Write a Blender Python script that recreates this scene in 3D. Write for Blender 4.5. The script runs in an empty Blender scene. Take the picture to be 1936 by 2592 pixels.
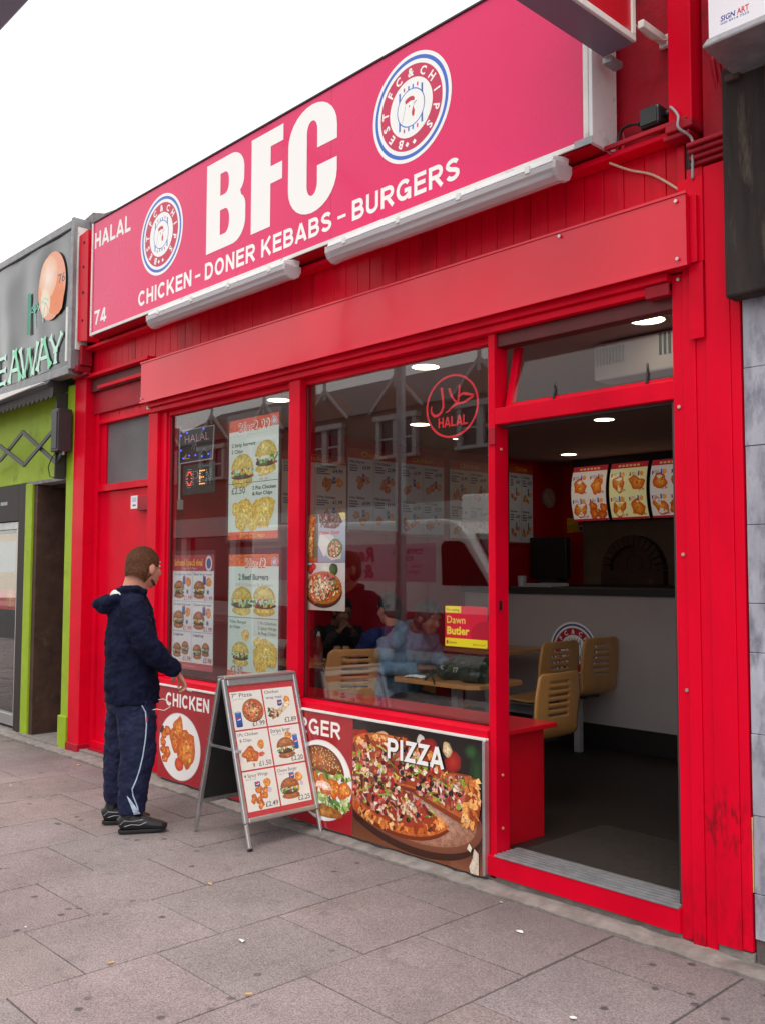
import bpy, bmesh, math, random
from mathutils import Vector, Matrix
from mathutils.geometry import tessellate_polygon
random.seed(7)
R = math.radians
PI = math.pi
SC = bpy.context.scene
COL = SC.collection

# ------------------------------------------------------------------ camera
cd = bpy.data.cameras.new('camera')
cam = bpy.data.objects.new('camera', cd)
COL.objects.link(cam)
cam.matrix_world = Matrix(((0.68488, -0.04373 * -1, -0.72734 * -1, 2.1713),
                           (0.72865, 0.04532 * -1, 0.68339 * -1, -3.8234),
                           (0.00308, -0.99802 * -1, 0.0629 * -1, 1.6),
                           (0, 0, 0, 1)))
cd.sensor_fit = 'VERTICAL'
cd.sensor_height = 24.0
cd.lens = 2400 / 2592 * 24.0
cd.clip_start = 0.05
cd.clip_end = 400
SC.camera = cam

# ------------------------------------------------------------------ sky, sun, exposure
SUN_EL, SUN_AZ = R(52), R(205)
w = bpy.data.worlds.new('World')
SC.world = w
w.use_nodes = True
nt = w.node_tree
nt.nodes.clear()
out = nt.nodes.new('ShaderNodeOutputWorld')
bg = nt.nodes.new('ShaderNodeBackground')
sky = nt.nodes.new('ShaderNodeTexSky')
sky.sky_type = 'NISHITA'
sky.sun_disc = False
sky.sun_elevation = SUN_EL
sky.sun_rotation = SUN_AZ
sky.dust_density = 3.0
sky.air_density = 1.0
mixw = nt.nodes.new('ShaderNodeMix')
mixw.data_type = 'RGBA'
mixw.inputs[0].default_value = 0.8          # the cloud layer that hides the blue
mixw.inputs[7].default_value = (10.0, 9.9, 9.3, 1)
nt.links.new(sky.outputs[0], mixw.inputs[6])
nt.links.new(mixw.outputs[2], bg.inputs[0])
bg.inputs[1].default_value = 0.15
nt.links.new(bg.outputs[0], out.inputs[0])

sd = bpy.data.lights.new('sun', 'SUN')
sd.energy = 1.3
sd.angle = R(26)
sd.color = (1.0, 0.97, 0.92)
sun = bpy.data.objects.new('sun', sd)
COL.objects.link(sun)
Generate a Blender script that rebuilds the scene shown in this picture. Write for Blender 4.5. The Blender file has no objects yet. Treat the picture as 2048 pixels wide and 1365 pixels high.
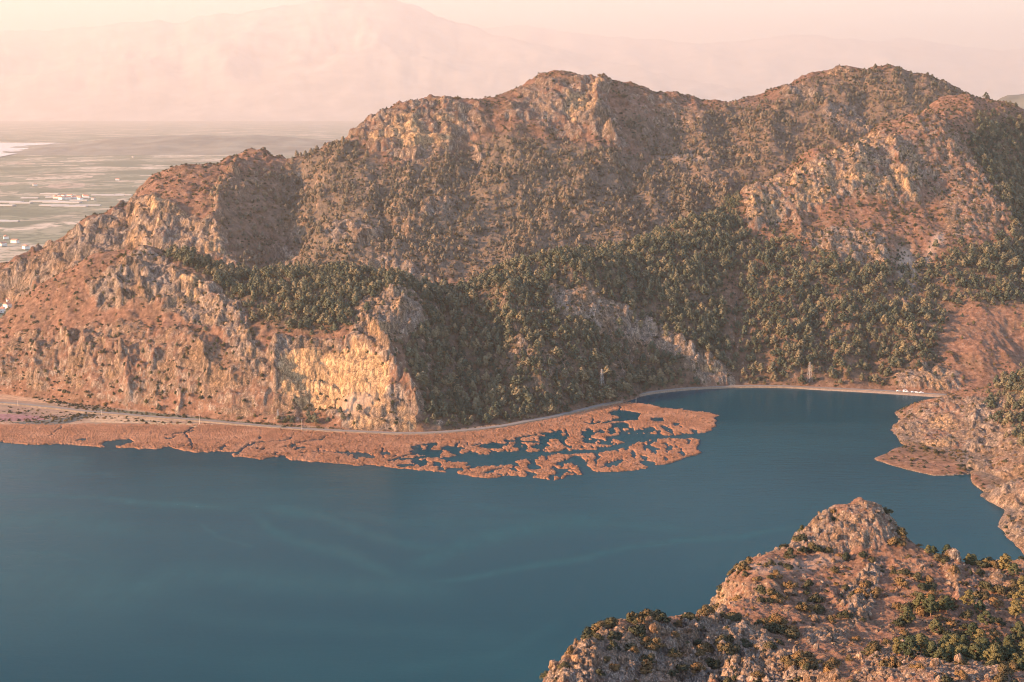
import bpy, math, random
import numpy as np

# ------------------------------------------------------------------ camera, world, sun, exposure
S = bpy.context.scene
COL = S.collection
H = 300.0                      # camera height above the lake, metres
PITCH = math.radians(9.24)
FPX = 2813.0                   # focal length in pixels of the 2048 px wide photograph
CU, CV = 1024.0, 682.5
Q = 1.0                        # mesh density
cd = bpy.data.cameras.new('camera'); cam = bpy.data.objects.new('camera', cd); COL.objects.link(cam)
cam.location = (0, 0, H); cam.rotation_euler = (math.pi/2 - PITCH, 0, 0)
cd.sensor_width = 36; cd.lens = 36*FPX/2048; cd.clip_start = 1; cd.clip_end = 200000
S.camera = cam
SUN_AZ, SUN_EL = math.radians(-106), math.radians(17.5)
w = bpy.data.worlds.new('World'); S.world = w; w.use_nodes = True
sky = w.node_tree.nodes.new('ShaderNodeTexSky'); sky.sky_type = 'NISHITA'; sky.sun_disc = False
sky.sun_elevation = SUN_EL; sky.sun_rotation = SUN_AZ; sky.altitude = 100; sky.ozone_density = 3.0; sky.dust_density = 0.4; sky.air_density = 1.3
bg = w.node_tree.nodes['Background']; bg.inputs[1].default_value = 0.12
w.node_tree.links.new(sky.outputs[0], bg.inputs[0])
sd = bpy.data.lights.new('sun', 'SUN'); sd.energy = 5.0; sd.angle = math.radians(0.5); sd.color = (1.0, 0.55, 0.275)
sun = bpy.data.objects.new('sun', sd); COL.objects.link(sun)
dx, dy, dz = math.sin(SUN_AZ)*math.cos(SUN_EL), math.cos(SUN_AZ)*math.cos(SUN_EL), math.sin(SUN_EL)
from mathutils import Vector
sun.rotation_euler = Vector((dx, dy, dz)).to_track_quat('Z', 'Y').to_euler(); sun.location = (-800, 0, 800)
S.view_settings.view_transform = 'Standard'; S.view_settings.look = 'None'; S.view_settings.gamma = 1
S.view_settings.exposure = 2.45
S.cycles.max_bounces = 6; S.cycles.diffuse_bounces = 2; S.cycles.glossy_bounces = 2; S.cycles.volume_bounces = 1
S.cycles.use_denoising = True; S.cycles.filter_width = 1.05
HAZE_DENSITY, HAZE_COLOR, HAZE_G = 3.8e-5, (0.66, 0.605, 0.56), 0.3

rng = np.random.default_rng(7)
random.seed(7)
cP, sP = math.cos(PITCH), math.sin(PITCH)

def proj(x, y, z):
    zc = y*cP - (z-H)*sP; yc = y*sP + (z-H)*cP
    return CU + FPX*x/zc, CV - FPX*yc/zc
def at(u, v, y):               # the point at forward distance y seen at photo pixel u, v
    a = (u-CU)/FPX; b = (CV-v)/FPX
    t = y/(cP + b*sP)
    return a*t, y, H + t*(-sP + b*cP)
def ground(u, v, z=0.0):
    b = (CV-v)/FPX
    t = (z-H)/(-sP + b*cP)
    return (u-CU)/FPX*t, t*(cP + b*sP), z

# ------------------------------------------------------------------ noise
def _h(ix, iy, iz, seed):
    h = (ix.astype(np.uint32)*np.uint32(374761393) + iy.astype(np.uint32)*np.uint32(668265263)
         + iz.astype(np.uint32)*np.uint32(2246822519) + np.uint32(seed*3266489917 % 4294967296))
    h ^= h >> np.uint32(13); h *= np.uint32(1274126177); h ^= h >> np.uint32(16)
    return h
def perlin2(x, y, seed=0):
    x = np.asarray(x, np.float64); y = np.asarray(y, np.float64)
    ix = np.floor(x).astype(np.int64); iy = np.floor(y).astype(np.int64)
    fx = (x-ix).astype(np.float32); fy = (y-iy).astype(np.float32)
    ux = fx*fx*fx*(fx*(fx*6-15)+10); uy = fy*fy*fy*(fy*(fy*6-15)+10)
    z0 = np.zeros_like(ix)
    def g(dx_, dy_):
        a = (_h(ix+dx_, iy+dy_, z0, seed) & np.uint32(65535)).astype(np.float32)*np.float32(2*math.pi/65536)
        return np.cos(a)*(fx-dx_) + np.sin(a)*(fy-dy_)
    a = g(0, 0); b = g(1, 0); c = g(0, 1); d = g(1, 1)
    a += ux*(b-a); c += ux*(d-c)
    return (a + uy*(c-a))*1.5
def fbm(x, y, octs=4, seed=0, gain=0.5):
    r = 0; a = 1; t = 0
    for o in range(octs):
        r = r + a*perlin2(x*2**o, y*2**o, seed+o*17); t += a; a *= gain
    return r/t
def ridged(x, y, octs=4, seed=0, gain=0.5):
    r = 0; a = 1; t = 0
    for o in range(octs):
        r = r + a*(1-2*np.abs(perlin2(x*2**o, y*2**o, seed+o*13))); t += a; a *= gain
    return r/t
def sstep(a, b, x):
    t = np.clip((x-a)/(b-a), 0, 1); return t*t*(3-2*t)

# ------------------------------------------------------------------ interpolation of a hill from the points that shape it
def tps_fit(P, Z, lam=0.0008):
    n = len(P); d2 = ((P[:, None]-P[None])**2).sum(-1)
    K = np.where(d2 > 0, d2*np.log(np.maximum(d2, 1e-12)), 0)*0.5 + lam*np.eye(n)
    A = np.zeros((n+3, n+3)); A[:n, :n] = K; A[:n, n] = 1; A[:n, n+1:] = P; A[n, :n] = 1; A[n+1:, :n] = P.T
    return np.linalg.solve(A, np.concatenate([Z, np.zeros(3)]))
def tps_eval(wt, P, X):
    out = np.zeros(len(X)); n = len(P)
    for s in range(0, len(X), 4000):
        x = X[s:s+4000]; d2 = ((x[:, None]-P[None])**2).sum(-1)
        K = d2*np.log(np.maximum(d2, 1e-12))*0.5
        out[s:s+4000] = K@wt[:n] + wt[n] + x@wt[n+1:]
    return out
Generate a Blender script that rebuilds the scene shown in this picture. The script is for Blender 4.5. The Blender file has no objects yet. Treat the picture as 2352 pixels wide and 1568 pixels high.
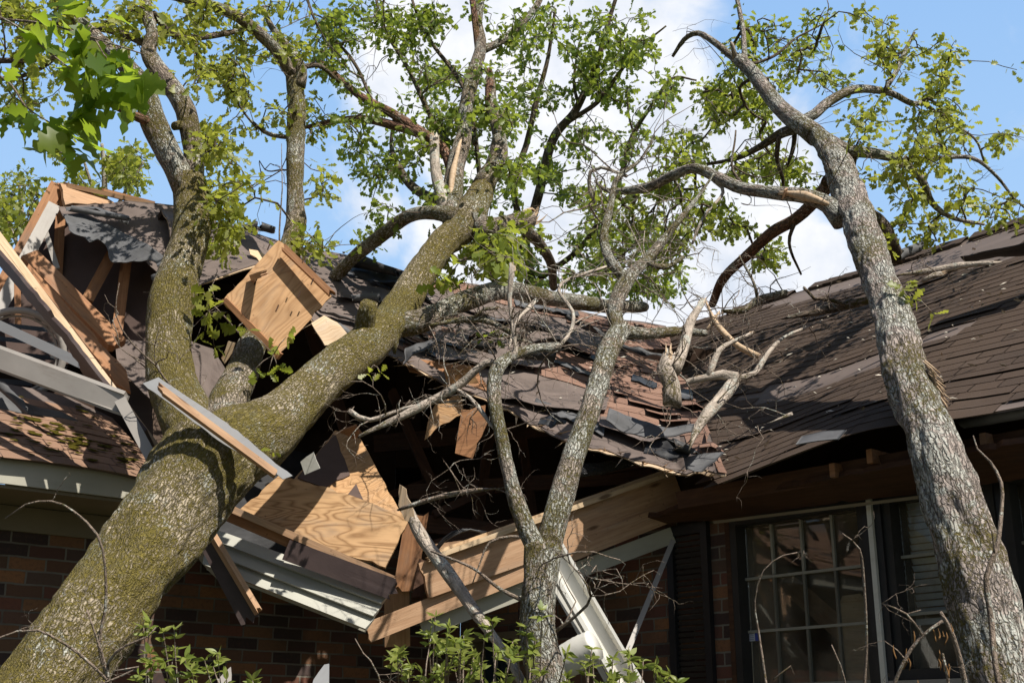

EXERCISE BRIEF: Transcribe the opening line of the listing above, please, and every line after it through the line with "COL = SC.collection", word for word, without pictures.

WRITTEN REPLY:
Write a Blender Python script that recreates this scene in 3D. Write for Blender 4.5. The script runs in an empty Blender scene. Take the picture to be 1936 by 2592 pixels.
import bpy, bmesh, math, random
from mathutils import Vector, Matrix
from mathutils.geometry import tessellate_polygon
random.seed(7)
R = math.radians
PI = math.pi
SC = bpy.context.scene
COL = SC.collection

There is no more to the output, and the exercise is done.